Pope Francis wrote about the special bond between indigenous peoples and the land in his 2015 encyclical on the environment. “For them land is not a commodity,” he wrote, “but rather a gift from God and from their ancestors who rest there, a sacred space with which they need to interact if they are to maintain their identity and values.”

Indigenous groups have historically found themselves confronted by third-party companies unlawfully encroaching on their land and cutting down forests without consent. In places like Brazil, the government has tried to establish legal protections to end the practice. But in a conflict that conservationists say resembles the “Wild West,” indigenous groups have often been driven to stage protests and even fight on the ground to protect their land.

“Forest communities around the world have put their lives on the line to care for the planet’s tropical forests,” Vicky Tauli-Corpuz, the U.N. special rapporteur on the rights of indigenous peoples and an attendee of the Oslo conference, said in a statement. “We are nothing without our forests. Our culture, our spirituality, our livelihoods, our incomes and our health are tied to them.”

Research has also shown that when indigenous communities have the rights to their land, rainforests in those regions are more likely to remain standing.

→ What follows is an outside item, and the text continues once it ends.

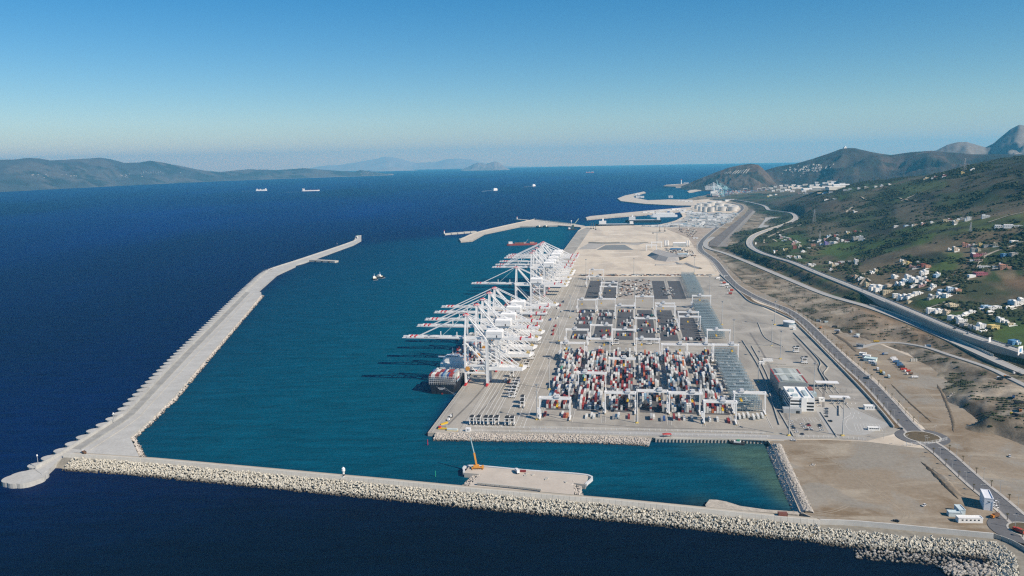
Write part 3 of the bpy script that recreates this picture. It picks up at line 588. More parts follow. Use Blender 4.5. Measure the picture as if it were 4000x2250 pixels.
# noise screens with upright posts on the lower road
SCR = mat('screen_panel', (0.50, 0.48, 0.42), 0.8, var=0.15, scale=0.4)
def screen(label, c, off, a, b_, h):
    seg = [q for q in along(c, 4.0) if a <= Q(q[0])[0] <= b_]
    root = thing('road_screen', label, 'fence', tuple(seg[0][0])); me = MB().bx(-1.85, 1.85, -.1, .1, 0, h).mesh('screen_panel', SCR)
    for p, an in seg:
        x, y = p[0] + math.sin(an) * off, p[1] - math.cos(an) * off
        link('panel', me, root, (x - seg[0][0][0], y - seg[0][0][1], p[2] - seg[0][0][2] + .3), an)
screen('long pale slatted screen along the hill side of the lower road', roads['lower_road'], 7.6, 3380, 3860, 3.0)
screen('pale slatted screen along the seaward edge of the motorway, right half', roads['motorway'], -10.9, 3480, 3790, 3.2)
mb = MB(); c = roads['access_road']; ribbon(mb, c, -4, 4, 0.15, None, 0)
for sgn in (-1, 1):
    ribbon(mb, c, 4 * sgn if sgn > 0 else -7, 7 if sgn > 0 else -4, 0.15 if sgn > 0 else -2.5, -2.5 if sgn > 0 else 0.15, 1)
struct(mb.obj('access_road', [ROADL, DIRT]))
mb = MB(); c = roads['port_road']
RAB = P(3603, 1708, 4)
ribbon(mb, c, -7.5, 7.5, 0.05, None, 0); ribbon(mb, c, -10.5, -7.5, 0.22, None, 1); ribbon(mb, c, 7.5, 10.5, 0.22, None, 1)
for sgn in (-7.5, 7.5):
    wallstrip(mb, c, sgn, 0.3, -0.1, 0.32, 1)
struct(mb.obj('port_road', [ROADM, mat('pavement', (0.40, 0.38, 0.35), 0.9, var=0.15, scale=0.1), CONC_L]))
mb = MB()
for r0, z, mi in ((26, 4.42, 0), (18, 4.62, 1), (16.2, 4.72, 2)):
    mb.cyl((RAB[0], RAB[1]), r0, r0, 4.2, z, 40, mi)
RB2 = P(4012, 2072, 4)
for r0, z, mi in ((27, 4.43, 0), (14, 4.62, 1), (12.4, 4.72, 2)): mb.cyl((RB2[0], RB2[1]), r0, r0, 4.2, z, 36, mi)
struct(ribbon(MB(), roads['port_road'][[k for k in range(len(roads['port_road'])) if Q(roads['port_road'][k])[1] < 1275]], 10.4, 52, -.12).obj('verge_dirt', DIRT))
struct(mb.obj('roundabouts', [ROADM, CONC_L, mat('island_soil', (0.11, 0.085, 0.05), 0.95, var=0.3, scale=0.3)]))
# planted verge beside the terminal wall
vg = [(3512, 1672), (3470, 1620), (3400, 1542), (3330, 1470), (3250, 1390), (3190, 1330), (3125, 1268), (3105, 1254)]
cl = resample([P(x, y, 4.3) for x, y in vg], 8)
struct(ribbon(MB(), cl, -4.5, 3.2, 0.12).obj('planted_verge', mat('verge_soil', (0.135, 0.095, 0.055), 0.95, var=0.35, scale=0.15, fine=(0.6, 0.2))))
tag(wallstrip(MB(), cl, -5.3, 1.2, -.3, 2.3).obj('retaining_wall', CONC_L), 'long pale retaining wall between the terminal and the planted verge', 'wall')
vg2 = [(3105, 1254), (3000, 1205), (2930, 1180), (2885, 1140), (2812, 1073)]
tag(wallstrip(MB(), resample([P(x, y, 4.0) for x, y in vg2], 8), 0, 1.2, 0, 2.3).obj('retaining_wall', CONC_L), 'low pale wall behind the terminal beyond the round tank', 'wall')
struct(ribbon(MB(), resample([P(x, y, 4.2) for x, y in vg2], 8), 2, 12, 0.1).obj('verge_strip', MATS['verge_soil']))
# rail yard / parking of parked trains between the roads
RY = [(2768, 962), (2775, 940), (2830, 900), (2880, 860), (2935, 815), (2955, 822), (2925, 855), (2870, 905), (2835, 945), (2845, 965)]
struct(MB().poly(wpoly(RY, 6), 5.9).obj('rail_yard', mat('rail_ballast', (0.15, 0.135, 0.125), 0.95, var=0.25, scale=0.03, fine=(0.1, 0.2))))
trk = mat('rail_line', (0.30, 0.28, 0.25), 0.7)
a0, a1 = np.array(P(2800, 965, 6)), np.array(P(2945, 820, 6)); b0, b1 = np.array(P(2840, 962, 6)), np.array(P(2952, 824, 6))
mb = MB()
for k in range(9):
    w = (k + .5) / 9; p, q_ = a0 * (1 - w) + b0 * w, a1 * (1 - w) + b1 * w; mb.beam((p[0], p[1], 6.05), (q_[0], q_[1], 6.05), 1.6, .25)
struct(mb.obj('rail_tracks', trk))
struct(MB().poly(wpoly([(2935, 905), (2960, 890), (2985, 862), (2990, 850), (3060, 848), (3052, 862), (3010, 893), (2960, 915)], 6), 6.6).obj('customs_yard', ROADL))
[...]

Indigenous groups therefore need to be “part of the solution” in forest conservation, Seymour said.

Both she and Tucker said that conference attendees will work to draft immediate, concrete action plans, including coordinating a follow-up summit for 2018.

But interfaith and intercultural efforts can be challenging by nature, given their tendency to run into differing belief systems and traditions.

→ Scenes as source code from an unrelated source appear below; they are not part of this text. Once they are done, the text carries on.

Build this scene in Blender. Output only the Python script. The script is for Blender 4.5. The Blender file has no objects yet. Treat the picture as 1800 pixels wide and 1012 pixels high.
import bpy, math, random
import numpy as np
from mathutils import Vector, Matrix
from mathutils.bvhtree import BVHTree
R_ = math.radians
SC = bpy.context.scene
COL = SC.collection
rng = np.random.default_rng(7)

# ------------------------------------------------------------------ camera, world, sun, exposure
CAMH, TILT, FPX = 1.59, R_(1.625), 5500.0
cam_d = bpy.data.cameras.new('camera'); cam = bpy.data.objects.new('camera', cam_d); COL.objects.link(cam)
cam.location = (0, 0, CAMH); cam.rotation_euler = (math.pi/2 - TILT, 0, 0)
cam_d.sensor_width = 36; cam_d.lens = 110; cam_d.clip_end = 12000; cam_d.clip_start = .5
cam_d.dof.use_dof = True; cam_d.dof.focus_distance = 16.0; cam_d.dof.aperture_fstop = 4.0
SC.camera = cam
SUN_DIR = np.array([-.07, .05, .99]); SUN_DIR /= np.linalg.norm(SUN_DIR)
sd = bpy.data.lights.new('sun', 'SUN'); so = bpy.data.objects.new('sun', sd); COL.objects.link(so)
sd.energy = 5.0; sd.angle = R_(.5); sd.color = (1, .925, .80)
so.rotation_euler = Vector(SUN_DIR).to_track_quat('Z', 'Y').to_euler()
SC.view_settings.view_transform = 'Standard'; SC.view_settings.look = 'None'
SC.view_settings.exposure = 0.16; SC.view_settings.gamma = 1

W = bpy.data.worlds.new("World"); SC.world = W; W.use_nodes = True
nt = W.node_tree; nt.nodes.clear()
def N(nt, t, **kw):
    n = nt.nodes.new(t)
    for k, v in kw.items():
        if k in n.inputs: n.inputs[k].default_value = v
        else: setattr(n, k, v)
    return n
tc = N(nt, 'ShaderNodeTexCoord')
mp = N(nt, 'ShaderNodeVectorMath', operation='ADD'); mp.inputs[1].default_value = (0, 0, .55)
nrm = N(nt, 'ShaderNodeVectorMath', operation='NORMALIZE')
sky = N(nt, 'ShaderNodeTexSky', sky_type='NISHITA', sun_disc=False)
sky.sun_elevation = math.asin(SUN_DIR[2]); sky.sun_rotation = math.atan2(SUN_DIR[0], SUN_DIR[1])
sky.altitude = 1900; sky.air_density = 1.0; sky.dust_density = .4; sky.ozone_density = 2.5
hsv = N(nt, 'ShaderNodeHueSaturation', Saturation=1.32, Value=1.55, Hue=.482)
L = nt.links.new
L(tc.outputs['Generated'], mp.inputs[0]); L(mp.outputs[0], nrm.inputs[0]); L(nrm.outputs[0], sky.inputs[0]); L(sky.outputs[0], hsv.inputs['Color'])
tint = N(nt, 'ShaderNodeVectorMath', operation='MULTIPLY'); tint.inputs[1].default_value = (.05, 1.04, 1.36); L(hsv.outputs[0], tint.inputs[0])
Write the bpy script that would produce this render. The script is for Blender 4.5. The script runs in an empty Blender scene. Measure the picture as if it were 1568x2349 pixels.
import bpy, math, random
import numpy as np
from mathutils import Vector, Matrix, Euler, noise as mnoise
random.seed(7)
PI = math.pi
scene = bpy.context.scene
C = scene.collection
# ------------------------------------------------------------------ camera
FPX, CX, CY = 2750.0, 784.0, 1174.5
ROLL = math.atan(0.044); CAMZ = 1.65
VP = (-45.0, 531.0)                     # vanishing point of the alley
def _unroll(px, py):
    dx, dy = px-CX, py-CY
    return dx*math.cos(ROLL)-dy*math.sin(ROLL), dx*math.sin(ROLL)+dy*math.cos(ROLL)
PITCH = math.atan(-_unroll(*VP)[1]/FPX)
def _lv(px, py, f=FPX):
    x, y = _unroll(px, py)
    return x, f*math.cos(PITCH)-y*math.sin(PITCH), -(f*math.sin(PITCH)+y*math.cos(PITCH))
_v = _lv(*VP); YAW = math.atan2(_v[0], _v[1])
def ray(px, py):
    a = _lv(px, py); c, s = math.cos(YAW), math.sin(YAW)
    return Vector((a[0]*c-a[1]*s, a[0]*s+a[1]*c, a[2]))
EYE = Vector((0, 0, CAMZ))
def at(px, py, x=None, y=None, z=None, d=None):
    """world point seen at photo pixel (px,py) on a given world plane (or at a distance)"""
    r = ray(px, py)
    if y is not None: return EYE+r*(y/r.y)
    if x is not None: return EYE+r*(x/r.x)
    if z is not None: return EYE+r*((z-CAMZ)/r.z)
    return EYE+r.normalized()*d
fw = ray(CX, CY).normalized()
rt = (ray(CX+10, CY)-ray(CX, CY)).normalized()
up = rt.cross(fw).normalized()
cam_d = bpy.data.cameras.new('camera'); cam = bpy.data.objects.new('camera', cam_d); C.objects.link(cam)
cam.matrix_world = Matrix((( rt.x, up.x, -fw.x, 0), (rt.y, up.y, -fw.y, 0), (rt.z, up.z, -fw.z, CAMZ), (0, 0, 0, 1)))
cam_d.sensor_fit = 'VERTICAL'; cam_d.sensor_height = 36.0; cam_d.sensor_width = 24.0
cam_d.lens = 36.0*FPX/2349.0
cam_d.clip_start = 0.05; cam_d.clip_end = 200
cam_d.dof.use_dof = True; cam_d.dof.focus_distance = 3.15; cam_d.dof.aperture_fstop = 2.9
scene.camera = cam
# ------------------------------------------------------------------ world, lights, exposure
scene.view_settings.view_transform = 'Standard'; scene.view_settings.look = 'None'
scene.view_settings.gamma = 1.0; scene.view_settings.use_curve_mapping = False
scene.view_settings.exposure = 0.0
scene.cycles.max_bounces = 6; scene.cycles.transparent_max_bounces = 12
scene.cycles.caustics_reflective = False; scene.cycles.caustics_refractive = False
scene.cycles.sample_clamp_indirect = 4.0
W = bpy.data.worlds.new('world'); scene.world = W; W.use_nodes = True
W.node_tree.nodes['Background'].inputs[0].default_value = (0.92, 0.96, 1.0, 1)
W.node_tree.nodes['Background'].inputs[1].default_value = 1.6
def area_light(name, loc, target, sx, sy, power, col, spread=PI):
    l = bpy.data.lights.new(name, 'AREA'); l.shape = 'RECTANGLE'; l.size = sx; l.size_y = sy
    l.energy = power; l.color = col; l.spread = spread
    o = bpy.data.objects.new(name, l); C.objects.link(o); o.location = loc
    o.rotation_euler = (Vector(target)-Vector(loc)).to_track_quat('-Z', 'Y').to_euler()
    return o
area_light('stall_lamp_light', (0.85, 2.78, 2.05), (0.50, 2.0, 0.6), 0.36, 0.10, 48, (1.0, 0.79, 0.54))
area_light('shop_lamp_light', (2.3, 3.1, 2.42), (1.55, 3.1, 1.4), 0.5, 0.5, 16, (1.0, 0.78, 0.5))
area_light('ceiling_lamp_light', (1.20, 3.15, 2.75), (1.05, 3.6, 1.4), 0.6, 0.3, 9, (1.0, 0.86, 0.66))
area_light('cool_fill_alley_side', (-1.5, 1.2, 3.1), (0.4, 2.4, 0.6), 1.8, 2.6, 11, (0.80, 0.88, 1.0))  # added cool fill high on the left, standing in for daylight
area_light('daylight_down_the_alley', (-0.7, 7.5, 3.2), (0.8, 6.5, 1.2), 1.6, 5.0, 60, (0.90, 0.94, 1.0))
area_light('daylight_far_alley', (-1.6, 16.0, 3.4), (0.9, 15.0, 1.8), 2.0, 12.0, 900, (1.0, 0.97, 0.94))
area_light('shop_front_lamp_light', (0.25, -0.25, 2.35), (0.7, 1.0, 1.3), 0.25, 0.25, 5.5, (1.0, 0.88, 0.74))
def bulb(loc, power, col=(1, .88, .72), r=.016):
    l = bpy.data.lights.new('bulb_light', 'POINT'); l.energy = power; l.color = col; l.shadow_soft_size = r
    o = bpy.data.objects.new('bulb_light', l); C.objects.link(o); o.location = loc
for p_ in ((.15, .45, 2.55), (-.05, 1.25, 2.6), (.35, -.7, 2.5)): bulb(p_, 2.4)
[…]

“Religions have their problems, and they have their promise,” Tucker said.

Their promise, Seymour said, lies in their ability to help bring about social change and a “shift in norms,” in which deforestation would go from being generally accepted to universally condemned. Such a shift in public opinion could in turn lead to new legislation to protect the world’s forests.

“I’m the daughter of a Baptist minister, and in my father’s lifetime the cause was civil rights,” Seymour said. “I saw how in a brief generation, attitudes, laws and practices regarding racial segregation could change with the help of religious leaders. My hope is that environmental justice issues could similarly witness that kind of sea change.”